Pasó algo parecido con Throw Around, que con su sonido a medio camino entre la electrónica y el rock hacía recordar a unos LCD Soundsystem, y la emoción llegó a su nivel más alto con la fusión en un medley de dos versiones, Hope She’ll Be Happier de Bill Withers con No Surprises de Radiohead, o el tránsito desde la torch song más desnuda a unas guitarras conmovedoras y con hechuras de gran obra de arte. Todo sonaba ahí tan real, tan poco IA, como en el más clásico de los conciertos. Lo diría más tarde Blake, a la hora de presentar a sus músicos: el ritmo en su banda, un sencillísimo line up compuesto por guitarra (y a veces también teclados), batería y los teclados que él toca, no lo marca un ordenador con las secuencias grabadas, sino un señor baterista.

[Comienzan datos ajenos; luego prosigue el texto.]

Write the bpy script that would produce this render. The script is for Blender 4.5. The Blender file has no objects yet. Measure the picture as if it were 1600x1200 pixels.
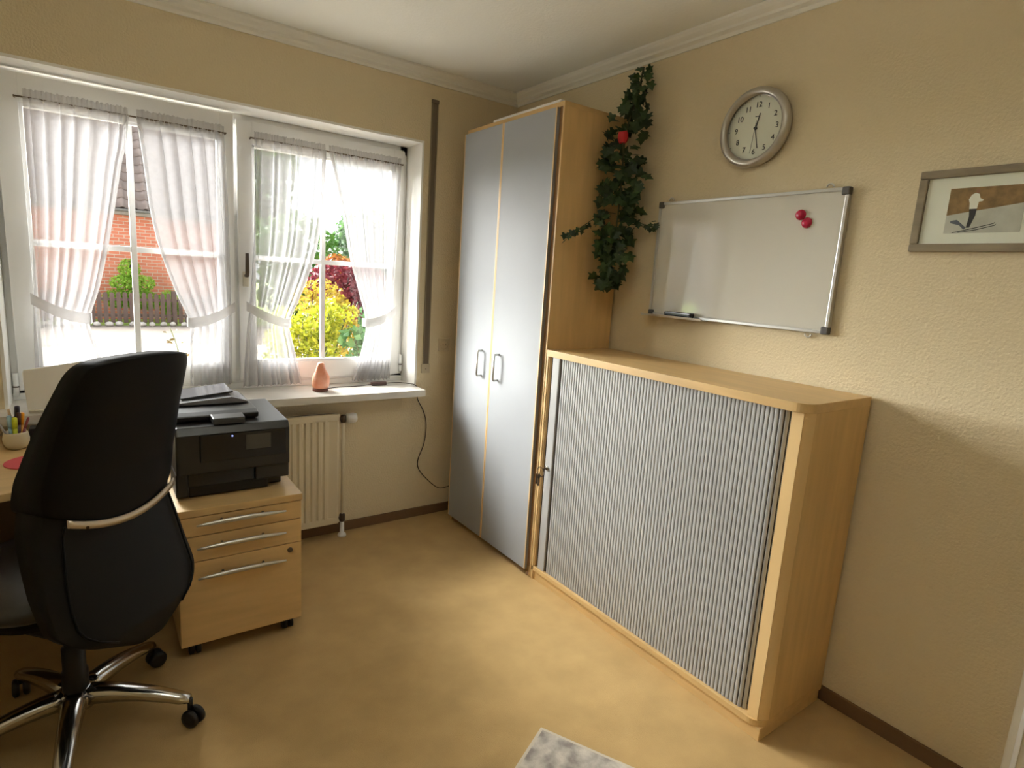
import bpy, bmesh, math, random
import numpy as np
from mathutils import Vector, Matrix
random.seed(7); np.random.seed(7)
sc = bpy.context.scene
COL = sc.collection
# ------------------------------------------------------------------ camera
cam_d = bpy.data.cameras.new('camera'); cam = bpy.data.objects.new('camera', cam_d); COL.objects.link(cam)
cam_d.sensor_width = 36.0; cam_d.sensor_fit = 'HORIZONTAL'; cam_d.lens = 916.6164 / 1600 * 36; cam_d.clip_start = .02; cam_d.clip_end = 300
Rr, Ru, Rf = (0.81272337, -0.57923513, 0.06298719), (0.0520178, 0.17980611, 0.98232577), (0.58032308, 0.79508265, -0.17626316)
M = Matrix(((Rr[0], Ru[0], -Rf[0], -2.1513157), (Rr[1], Ru[1], -Rf[1], -3.06900078), (Rr[2], Ru[2], -Rf[2], 1.46876219), (0, 0, 0, 1)))
cam.matrix_world = M
sc.camera = cam
# ------------------------------------------------------------------ sky (bright overcast), sun, exposure
world = bpy.data.worlds.new('overcast_sky'); sc.world = world; world.use_nodes = True
bg = world.node_tree.nodes['Background']; bg.inputs[0].default_value = (0.93, 0.97, 1.0, 1); bg.inputs[1].default_value = 1.0
sun_d = bpy.data.lights.new('hazy_sun', 'SUN'); sun = bpy.data.objects.new('hazy_sun', sun_d); COL.objects.link(sun)
sun_d.energy = 29.0; sun_d.angle = math.radians(55); sun_d.color = (1, .985, .95)
sun.rotation_euler = Vector((math.sin(math.radians(32)) * math.cos(math.radians(26)), -math.cos(math.radians(32)) * math.cos(math.radians(26)), -math.sin(math.radians(26)))).to_track_quat('-Z', 'Y').to_euler()   # veiled sun in front of the window, to the left
sc.view_settings.view_transform = 'Standard'; sc.view_settings.look = 'None'
sc.view_settings.exposure = 0.88; sc.view_settings.gamma = 1.0; sc.view_settings.use_curve_mapping = False
sc.cycles.diffuse_bounces = 6; sc.cycles.max_bounces = 14; sc.cycles.transparent_max_bounces = 24; sc.cycles.transmission_bounces = 8
sc.cycles.sample_clamp_indirect = 12.0
sc.cycles.caustics_reflective = False; sc.cycles.caustics_refractive = False
por_d = bpy.data.lights.new('window_portal', 'AREA'); por = bpy.data.objects.new('window_portal', por_d); COL.objects.link(por)
por_d.shape = 'RECTANGLE'; por_d.size = 1.85; por_d.size_y = 1.4; por_d.cycles.is_portal = True
por.location = (-1.525, .34, 1.49); por.rotation_euler = (math.radians(-90), 0, 0)

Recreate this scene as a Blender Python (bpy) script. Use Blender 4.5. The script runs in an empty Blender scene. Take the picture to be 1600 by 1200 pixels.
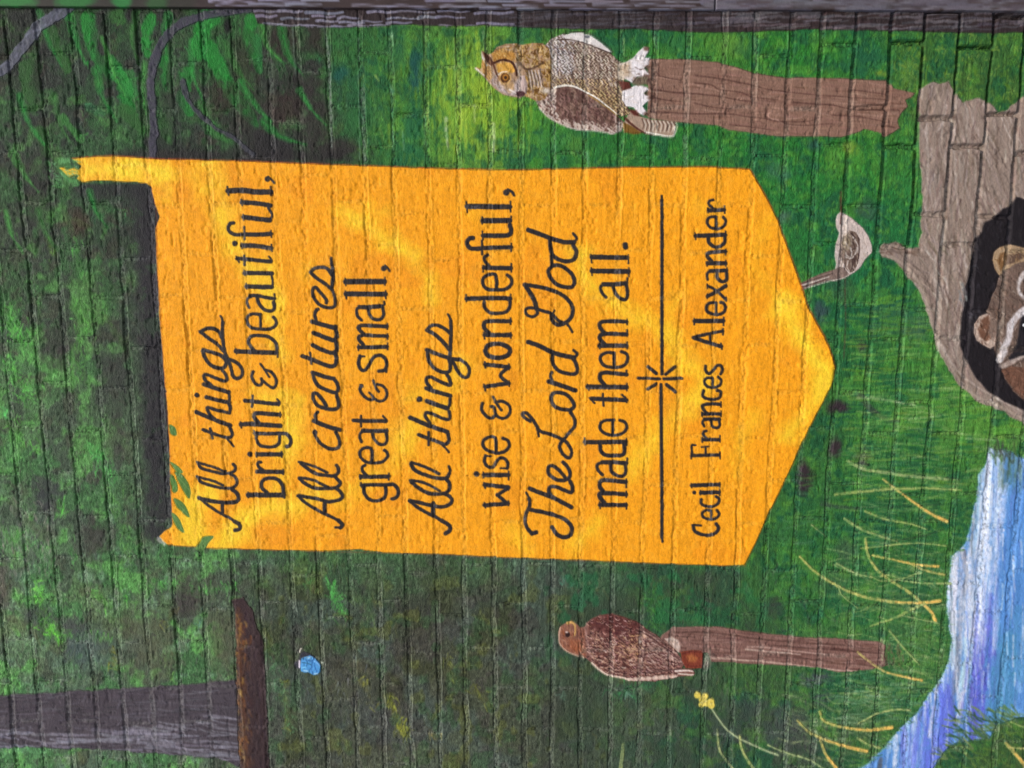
import bpy, math, random
import numpy as np
from mathutils import Matrix, Vector

# ------------------------------------------------------------------ camera, sky, sun
S = bpy.context.scene
COL = S.collection
RAD = math.radians
D0, TX, TZ, F = 1.646, RAD(7.56), RAD(1.65), 1155.0      # distance to the wall, turn, tilt, focal length in photo pixels
P0 = np.array([0.0, 0.0, 1.6])
CAM = P0 + D0 * np.array([math.sin(TX), -math.sqrt(1 - math.sin(TX)**2 - math.sin(TZ)**2), -math.sin(TZ)])
fw = (P0 - CAM) / D0
rt = np.array([0, 0, -1.0]); rt -= fw * rt.dot(fw); rt /= np.linalg.norm(rt)
up = np.cross(-fw, rt)
cam = bpy.data.objects.new('camera', bpy.data.cameras.new('camera')); COL.objects.link(cam)
cam.matrix_world = Matrix(((rt[0], up[0], -fw[0], CAM[0]), (rt[1], up[1], -fw[1], CAM[1]), (rt[2], up[2], -fw[2], CAM[2]), (0, 0, 0, 1)))
cam.data.sensor_width = 36; cam.data.lens = 36 * F / 1600; cam.data.clip_end = 200; cam.data.clip_start = .05
S.camera = cam
W = bpy.data.worlds.new('World'); S.world = W; W.use_nodes = True
sky = W.node_tree.nodes.new('ShaderNodeTexSky'); sky.sky_type = 'NISHITA'; sky.sun_disc = False
SUN_EL, SUN_AZ = RAD(60), RAD(166)          # sun high, in front of the wall (wall faces -Y), slightly to its right
sky.sun_elevation = SUN_EL; sky.sun_rotation = SUN_AZ
sky.air_density = 1.0; sky.dust_density = 3.0; sky.ozone_density = 1.0
bg = W.node_tree.nodes['Background']; bg.inputs[1].default_value = .12
W.node_tree.links.new(sky.outputs[0], bg.inputs[0])
sl = bpy.data.lights.new('sun', 'SUN'); sl.energy = 1.5; sl.angle = RAD(14); sl.color = (1, .95, .88)
sun = bpy.data.objects.new('sun', sl); COL.objects.link(sun)
sd = Vector((math.sin(SUN_AZ) * math.cos(SUN_EL), math.cos(SUN_AZ) * math.cos(SUN_EL), math.sin(SUN_EL)))
sun.rotation_euler = sd.to_track_quat('Z', 'Y').to_euler()
S.view_settings.view_transform = 'Standard'; S.view_settings.look = 'None'
S.view_settings.exposure = 0.80; S.view_settings.gamma = 1
ALB = 0.86                                  # photo colour to paint albedo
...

Por eso de lo que uno ve sobre el escenario emerge una verdad que no es tan evidente en otras propuestas de este ámbito.

El cierre llegaba con Retrograde, canción estrella de su segundo disco, el que le consagró hace una década. Un tema ya célebre que arranca con un serpenteante tarareo nasal y que después se desarrolla, cortina de sonoridades eléctricas mediante, como una versión mejorada del trip hop. Empezaba a esas horas de la noche a asomar un temor entre el público: el de que la fantástica velada puesta en escena por Blake tocaba a su fin. Dio igual que después entregara una propina efectiva de dos canciones en la que la última, Wilhelm Street, sacaba a flote toda la pirotecnia ruidista posible. La emoción se batía ya en retirada porque el resto ya se había echado antes, y ahora al muchacho responsable que es el de Enfield le tocaba irse a dormir, como a los espectadores con ganas de farra les tocaba moverse a la plaza donde los djs del Botánico continuarían la fiesta. Qué noche tan estrellada se había abatido sobre Madrid gracias al sortilegio desplegado por un tipo que, todavía a mitad de la treintena, es ya un clásico de la música reciente.